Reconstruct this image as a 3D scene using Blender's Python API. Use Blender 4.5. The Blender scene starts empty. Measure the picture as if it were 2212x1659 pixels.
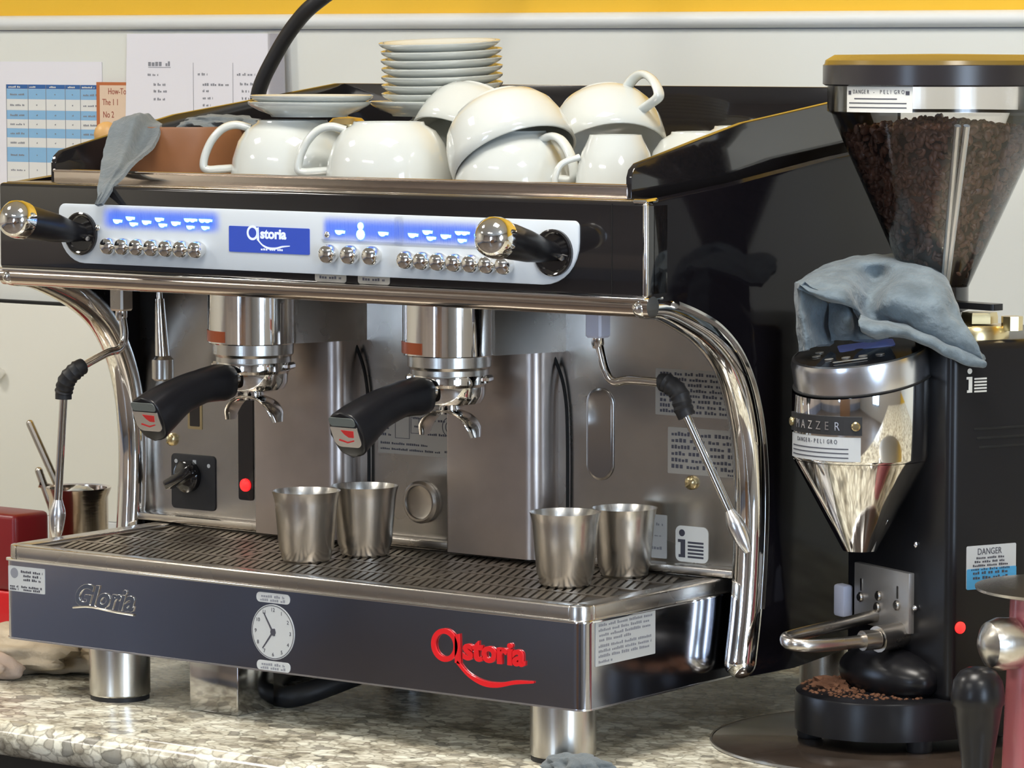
import bpy, bmesh, math, random
from mathutils import Vector as V, Matrix as Mx, Euler, noise
random.seed(7)
sc=bpy.context.scene; col=sc.collection
sc.view_settings.view_transform='Standard'; sc.view_settings.look='None'
PI=math.pi; R=math.radians
# ------------------------------------------------------------ materials
MT={}
def mat(n,c=(.8,.8,.8),metal=0,rough=.5,emit=None,es=0,bump=0,bs=50,coat=0,var=0,vs=8,stretch=(1,1,1),spec=.5,sheen=0,alpha=None):
    m=bpy.data.materials.new(n); m.use_nodes=True; nt=m.node_tree; b=nt.nodes['Principled BSDF']
    b.inputs['Base Color'].default_value=(*c,1); b.inputs['Metallic'].default_value=metal; b.inputs['Roughness'].default_value=rough
    b.inputs['Specular IOR Level'].default_value=spec
    if coat: b.inputs['Coat Weight'].default_value=coat; b.inputs['Coat Roughness'].default_value=.04
    if sheen: b.inputs['Sheen Weight'].default_value=sheen
    if emit: b.inputs['Emission Color'].default_value=(*emit,1); b.inputs['Emission Strength'].default_value=es
    if bump or var:
        tc=nt.nodes.new('ShaderNodeTexCoord'); mp=nt.nodes.new('ShaderNodeMapping'); mp.inputs['Scale'].default_value=stretch
        nt.links.new(tc.outputs['Object'],mp.inputs[0])
    if bump:
        nz=nt.nodes.new('ShaderNodeTexNoise'); nz.inputs['Scale'].default_value=bs; nz.inputs['Detail'].default_value=4
        bp=nt.nodes.new('ShaderNodeBump'); bp.inputs['Strength'].default_value=bump; bp.inputs['Distance'].default_value=.002
        nt.links.new(mp.outputs[0],nz.inputs[0]); nt.links.new(nz.outputs[0],bp.inputs['Height']); nt.links.new(bp.outputs[0],b.inputs['Normal'])
    if var:
        nz=nt.nodes.new('ShaderNodeTexNoise'); nz.inputs['Scale'].default_value=vs; nz.inputs['Detail'].default_value=5
        mr=nt.nodes.new('ShaderNodeMapRange'); mr.inputs[1].default_value=.3; mr.inputs[2].default_value=.7; mr.inputs[3].default_value=1-var; mr.inputs[4].default_value=1
        mx=nt.nodes.new('ShaderNodeMix'); mx.data_type='RGBA'; mx.blend_type='MULTIPLY'; mx.inputs[0].default_value=1; mx.inputs[6].default_value=(*c,1)
        nt.links.new(mp.outputs[0],nz.inputs[0]); nt.links.new(nz.outputs[0],mr.inputs[0]); nt.links.new(mr.outputs[0],mx.inputs[7]); nt.links.new(mx.outputs[2],b.inputs['Base Color'])
        mr2=nt.nodes.new('ShaderNodeMapRange'); mr2.inputs[1].default_value=.3; mr2.inputs[2].default_value=.7; mr2.inputs[3].default_value=min(1,rough+.12*var*2); mr2.inputs[4].default_value=rough
        nt.links.new(nz.outputs[0],mr2.inputs[0]); nt.links.new(mr2.outputs[0],b.inputs['Roughness'])
    MT[n]=m; return m
mat('steel',(.66,.62,.57),1,.24,var=.25,vs=14)
mat('steel_panel',(.66,.63,.59),1,.22,var=.35,vs=9,bump=.12,bs=18)
mat('steel_column',(.64,.57,.53),1,.30,var=.22,vs=14)
mat('polished',(.56,.57,.62),1,.10,var=.16,vs=5,bump=.05,bs=4)
mat('chrome',(.86,.85,.83),1,.06,bump=.06,bs=14)
mat('chrome_dark',(.50,.49,.48),1,.12)
mat('cup_steel',(.68,.66,.62),1,.27,bump=.06,bs=300,stretch=(1,1,.02))
mat('plate_metal',(.42,.40,.38),.55,.38,bump=.3,bs=60); mat('alu',(.86,.86,.88),1,.25)
mat('rail',(.66,.58,.52),1,.16,bump=.2,bs=12,stretch=(1,1,4))
mat('ledge',(.42,.38,.34),1,.2,bump=.3,bs=14,stretch=(1,1,3))
mat('grate',(.40,.35,.29),1,.36,var=.4,vs=30)
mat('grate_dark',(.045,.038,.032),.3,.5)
mat('black_gloss',(.012,.011,.012),0,.09,coat=.6)
mat('black_side',(.007,.006,.008),0,.10,spec=.13)
mat('black_satin',(.010,.010,.012),0,.30,spec=.35)
mat('black_matte',(.02,.02,.022),0,.6)
mat('rubber',(.014,.014,.016),0,.5)
mat('grey_tip',(.16,.18,.17),0,.35)
mat('gap',(.004,.004,.004),0,.8)
mat('panel_white',(.66,.72,.78),0,.35)
mat('ceramic',(.575,.60,.575),0,.07,coat=.5,spec=.6)
mat('white_wall',(.77,.79,.755),0,.5,var=.04,vs=2)
mat('white_cab',(.71,.71,.65),0,.4)
mat('trimwhite',(.74,.77,.78),0,.4)
mat('yellow',(.83,.50,.035),0,.55,bump=.7,bs=25)
mat('paper',(.80,.80,.87),0,.7); mat('film',(.75,.75,.78),0,.4)
mat('sticker',(.55,.57,.58),0,.45); mat('sticker_white',(.78,.78,.74),0,.45); mat('sticker_steel',(.45,.43,.39),.5,.4)
mat('ink',(.06,.06,.08),0,.6); mat('ink_grey',(.25,.26,.30),0,.6); mat('ink_red',(.35,.08,.05),0,.6)
mat('tb_dark',(.03,.12,.36),0,.5); mat('tb_blue',(.25,.48,.74),0,.5); mat('tb_white',(.76,.77,.76),0,.5)
mat('orange',(.50,.15,.05),0,.5); mat('beige',(.75,.58,.44),0,.6)
mat('copper_strip',(.55,.13,.05),.5,.3)
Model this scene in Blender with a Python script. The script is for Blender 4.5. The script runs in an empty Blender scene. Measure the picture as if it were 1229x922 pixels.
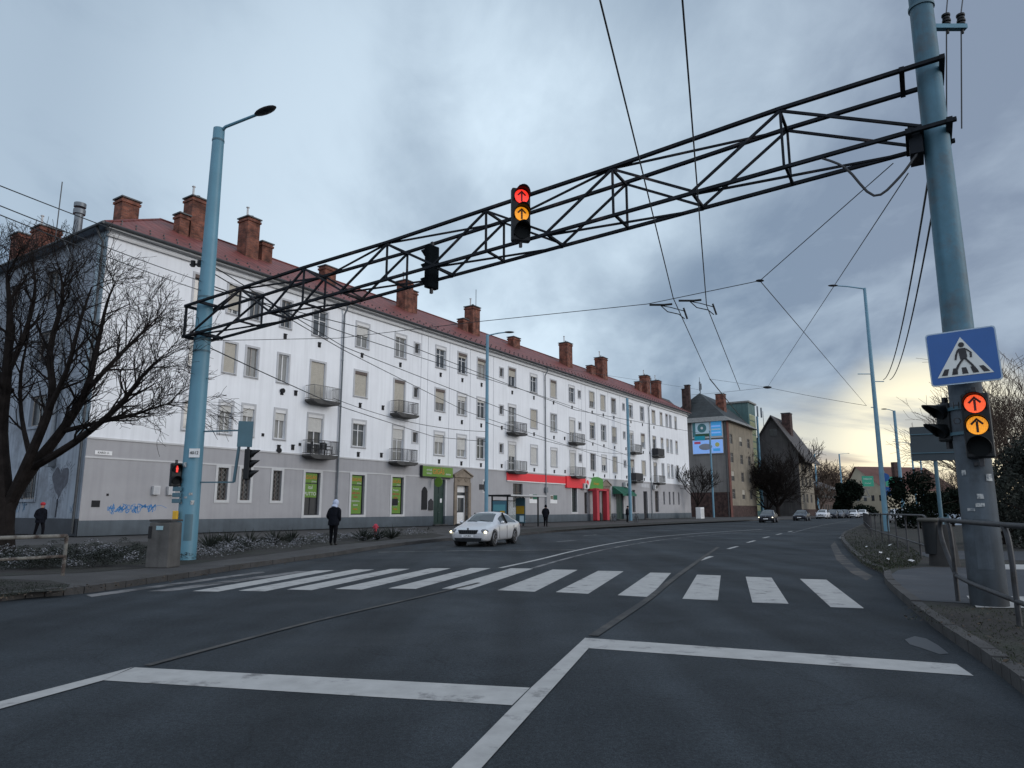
import bpy, bmesh, random
from math import *
from mathutils import Vector, Matrix
random.seed(7)
C = bpy.context.scene.collection
# ------------------------------------------------------------------ camera
F=842.; H=1.57; TH=atan(150/F); CX,CY=614.5,461.
def ray(u,v):
    r=(u-CX)/F; p=(CY-v)/F
    return (r,cos(TH)-sin(TH)*p,sin(TH)+cos(TH)*p)
def g(u,v,z=0.0):
    d=ray(u,v); t=(z-H)/d[2]; return Vector((d[0]*t,d[1]*t,z))
def at(u,v,Y):
    d=ray(u,v); t=Y/d[1]; return Vector((d[0]*t,Y,H+d[2]*t))
def zat(Y,v):
    k=(CY-v)/F
    return Y*(k*cos(TH)+sin(TH))/(cos(TH)-k*sin(TH))+H
sc=bpy.context.scene
cam=bpy.data.cameras.new('camera'); co=bpy.data.objects.new('camera',cam); C.objects.link(co)
cam.sensor_width=36; cam.lens=36*F/1229; cam.clip_end=3000; cam.clip_start=.05
co.location=(0,0,H); co.rotation_euler=(pi/2+TH,0,0); sc.camera=co
# ------------------------------------------------------------------ materials
MATS={}
def nt(name):
    m=bpy.data.materials.new(name); m.use_nodes=True
    t=m.node_tree; b=t.nodes['Principled BSDF']; return m,t,b
def ND(t,ty,**k):
    n=t.nodes.new(ty)
    for a,v in k.items():
        if a.startswith('i_'): n.inputs[int(a[2:])].default_value=v
        else: setattr(n,a,v)
    return n
def mat(name,col,rough=.7,var=.15,scale=3.,metal=0.,bump=.0,bscale=40.,streak=0.,emit=0.,spec=.5,col2=None,thr=None,grime=0.):
    """base colour broken up by noise; optional rain streaks, second colour patches, grime low down"""
    if name in MATS: return MATS[name]
    m,t,b=nt(name); L=t.links.new
    tc=ND(t,'ShaderNodeTexCoord')
    n=ND(t,'ShaderNodeTexNoise'); n.inputs['Scale'].default_value=scale; n.inputs['Detail'].default_value=7; n.inputs['Roughness'].default_value=.62
    L(tc.outputs['Object'],n.inputs['Vector'])
    r=ND(t,'ShaderNodeMapRange'); r.inputs[1].default_value=.3; r.inputs[2].default_value=.7
    r.inputs[3].default_value=1-var; r.inputs[4].default_value=1+var; L(n.outputs[0],r.inputs[0])
    mx=ND(t,'ShaderNodeVectorMath',operation='SCALE'); 
    src=None
    if col2:
        n2=ND(t,'ShaderNodeTexNoise'); n2.inputs['Scale'].default_value=scale*.6; n2.inputs['Detail'].default_value=8; n2.inputs['Roughness'].default_value=.7
        L(tc.outputs['Object'],n2.inputs['Vector'])
        rr=ND(t,'ShaderNodeMapRange'); th=thr or .5
        rr.inputs[1].default_value=th-.05; rr.inputs[2].default_value=th+.07; L(n2.outputs[0],rr.inputs[0])
        mc=ND(t,'ShaderNodeMix',data_type='RGBA'); L(rr.outputs[0],mc.inputs[0])
        mc.inputs[6].default_value=(*col,1); mc.inputs[7].default_value=(*col2,1)
        L(mc.outputs[2],mx.inputs[0])
    else: mx.inputs[0].default_value=col
    f=r.outputs[0]
    if streak:
        mp=ND(t,'ShaderNodeMapping'); mp.inputs['Scale'].default_value=(2.2,2.2,.12); L(tc.outputs['Object'],mp.inputs[0])
        n3=ND(t,'ShaderNodeTexNoise'); n3.inputs['Scale'].default_value=1.6; n3.inputs['Detail'].default_value=6; L(mp.outputs[0],n3.inputs['Vector'])
        r3=ND(t,'ShaderNodeMapRange'); r3.inputs[1].default_value=.42; r3.inputs[2].default_value=.72; r3.inputs[3].default_value=1; r3.inputs[4].default_value=1-streak
        L(n3.outputs[0],r3.inputs[0])
        ml=ND(t,'ShaderNodeMath',operation='MULTIPLY'); L(f,ml.inputs[0]); L(r3.outputs[0],ml.inputs[1]); f=ml.outputs[0]
    if grime:
        sp=ND(t,'ShaderNodeSeparateXYZ'); L(tc.outputs['Object'],sp.inputs[0])
        n4=ND(t,'ShaderNodeTexNoise'); n4.inputs['Scale'].default_value=1.3; n4.inputs['Detail'].default_value=6; L(tc.outputs['Object'],n4.inputs['Vector'])
        ad=ND(t,'ShaderNodeMath',operation='MULTIPLY_ADD'); L(n4.outputs[0],ad.inputs[0]); ad.inputs[1].default_value=-1.6; L(sp.outputs[2],ad.inputs[2])
        r4=ND(t,'ShaderNodeMapRange'); r4.inputs[1].default_value=-.75; r4.inputs[2].default_value=.5; r4.inputs[3].default_value=1-grime; r4.inputs[4].default_value=1
        L(ad.outputs[0],r4.inputs[0])
        ml=ND(t,'ShaderNodeMath',operation='MULTIPLY'); L(f,ml.inputs[0]); L(r4.outputs[0],ml.inputs[1]); f=ml.outputs[0]
    L(f,mx.inputs['Scale']); L(mx.outputs[0],b.inputs['Base Color'])
    b.inputs['Roughness'].default_value=rough; b.inputs['Metallic'].default_value=metal
    b.inputs['Specular IOR Level'].default_value=spec
    if bump:
        nb=ND(t,'ShaderNodeTexNoise'); nb.inputs['Scale'].default_value=bscale; nb.inputs['Detail'].default_value=5; L(tc.outputs['Object'],nb.inputs['Vector'])
        bp=ND(t,'ShaderNodeBump'); bp.inputs['Strength'].default_value=bump; bp.inputs['Distance'].default_value=.02
        L(nb.outputs[0],bp.inputs['Height']); L(bp.outputs[0],b.inputs['Normal'])
    if emit:
        b.inputs['Emission Color'].default_value=(*col,1); b.inputs['Emission Strength'].default_value=emit
    MATS[name]=m; return m
M_white=mat('white_stucco',(.77,.785,.81),.9,.06,.30,bump=.15,bscale=30,streak=.10)
M_grey=mat('grey_stucco',(.345,.34,.35),.9,.08,.5,bump=.15,bscale=30,streak=.08,grime=.12)
M_band=mat('grey_band',(.345,.345,.355),.9,.06,.5,bump=.1,streak=.06)
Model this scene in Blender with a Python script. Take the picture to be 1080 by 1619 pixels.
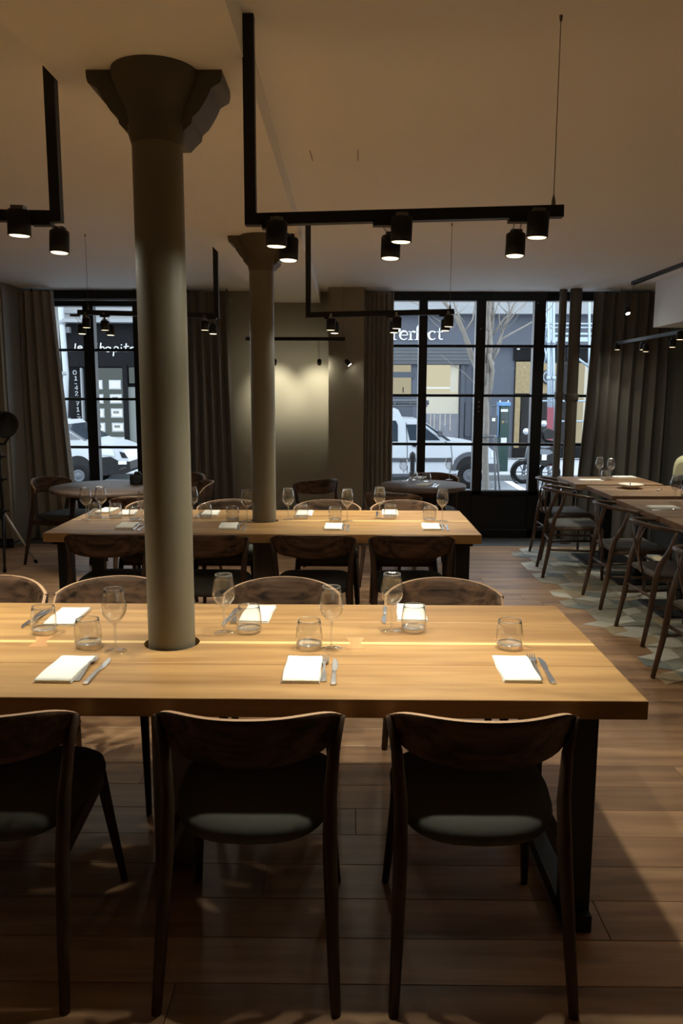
import bpy, bmesh, math, random
from mathutils import Vector, Matrix

# ------------------------------------------------------------------ scene, camera, light
random.seed(7)
for o in list(bpy.data.objects):
    bpy.data.objects.remove(o)
SC = bpy.context.scene
COL = SC.collection

FPX, CAM_H = 1260.0, 1.55
PITCH, YAW, ROLL = math.atan(190 / 1260), math.radians(0.5), math.radians(0.18)
_f = Vector((-math.sin(YAW) * math.cos(PITCH), math.cos(YAW) * math.cos(PITCH), -math.sin(PITCH)))
_r = Vector((math.cos(YAW), math.sin(YAW), 0))
_u = _r.cross(_f)
R_ = _r * math.cos(ROLL) + _u * math.sin(ROLL)
U_ = -_r * math.sin(ROLL) + _u * math.cos(ROLL)
cam_data = bpy.data.cameras.new('camera')
cam_data.sensor_fit = 'HORIZONTAL'
cam_data.sensor_width = 24.0
cam_data.lens = 24.0 * FPX / 1080.0
cam_data.clip_end = 200
cam = bpy.data.objects.new('camera', cam_data)
COL.objects.link(cam)
M4 = Matrix.Identity(4)
for i in range(3):
    M4[i][0], M4[i][1], M4[i][2] = R_[i], U_[i], -_f[i]
M4[2][3] = CAM_H
cam.matrix_world = M4
SC.camera = cam

SC.view_settings.view_transform = 'Standard'
SC.view_settings.look = 'None'
SC.view_settings.gamma = 1.0
SC.view_settings.use_curve_mapping = False
SC.view_settings.exposure = 0.2

world = bpy.data.worlds.new('overcast_sky')
SC.world = world
world.use_nodes = True
world.node_tree.nodes['Background'].inputs[0].default_value = (0.84, 0.92, 1.0, 1)
world.node_tree.nodes['Background'].inputs[1].default_value = 4.4

SPOT_TABLE = 21.0      # W of each table spot
SPOT_WALL = 22.0
SPILL = 0.031          # wide soft spill of a spot as a share of its beam power
WARM = (1.0, 0.97, 0.79)
try:
    SC.cycles.max_bounces = 10
    SC.cycles.diffuse_bounces = 6
    SC.cycles.glossy_bounces = 4
    SC.cycles.transparent_max_bounces = 24
    SC.cycles.transmission_bounces = 8
    SC.cycles.sample_clamp_indirect = 4.0
    SC.cycles.caustics_reflective = False
    SC.cycles.caustics_refractive = False
except Exception:
    pass


def ray(x, y):
    return R_ * (x - 540.0) + U_ * (809.5 - y) + _f * FPX


def P(x, y, z):            # a point of the photograph at height z
    d = ray(x, y)
    t = (z - CAM_H) / d.z
    return Vector((d.x * t, d.y * t, z))


def Q(x, y, Y):            # a point of the photograph at depth Y
    d = ray(x, y)
    t = Y / d.y
    return Vector((d.x * t, Y, CAM_H + d.z * t))


# ------------------------------------------------------------------ materials
MATS = {}
OUT = 1.0             # pigment scale while the street materials are made


def _new(name):
    m = bpy.data.materials.new(name)
    m.use_nodes = True
    nt = m.node_tree
    return m, nt, nt.nodes['Principled BSDF']


def lin(c):
    return tuple((v / 255 / 12.92 if v / 255 <= 0.04045 else ((v / 255 + 0.055) / 1.055) ** 2.4) for v in c) + (1,)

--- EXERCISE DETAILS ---
Pictures are not part of the copy. Write out only the lines from the one containing "Model this scene in Blender with a Python script. Take" through the one containing "COL = SC.collection", exactly as they stand, both included.

--- PROBLEM SOLUTION ---
Model this scene in Blender with a Python script. Take the picture to be 1080 by 1619 pixels.
import bpy, bmesh, math, random
from mathutils import Vector, Matrix

# ------------------------------------------------------------------ scene, camera, light
random.seed(7)
for o in list(bpy.data.objects):
    bpy.data.objects.remove(o)
SC = bpy.context.scene
COL = SC.collection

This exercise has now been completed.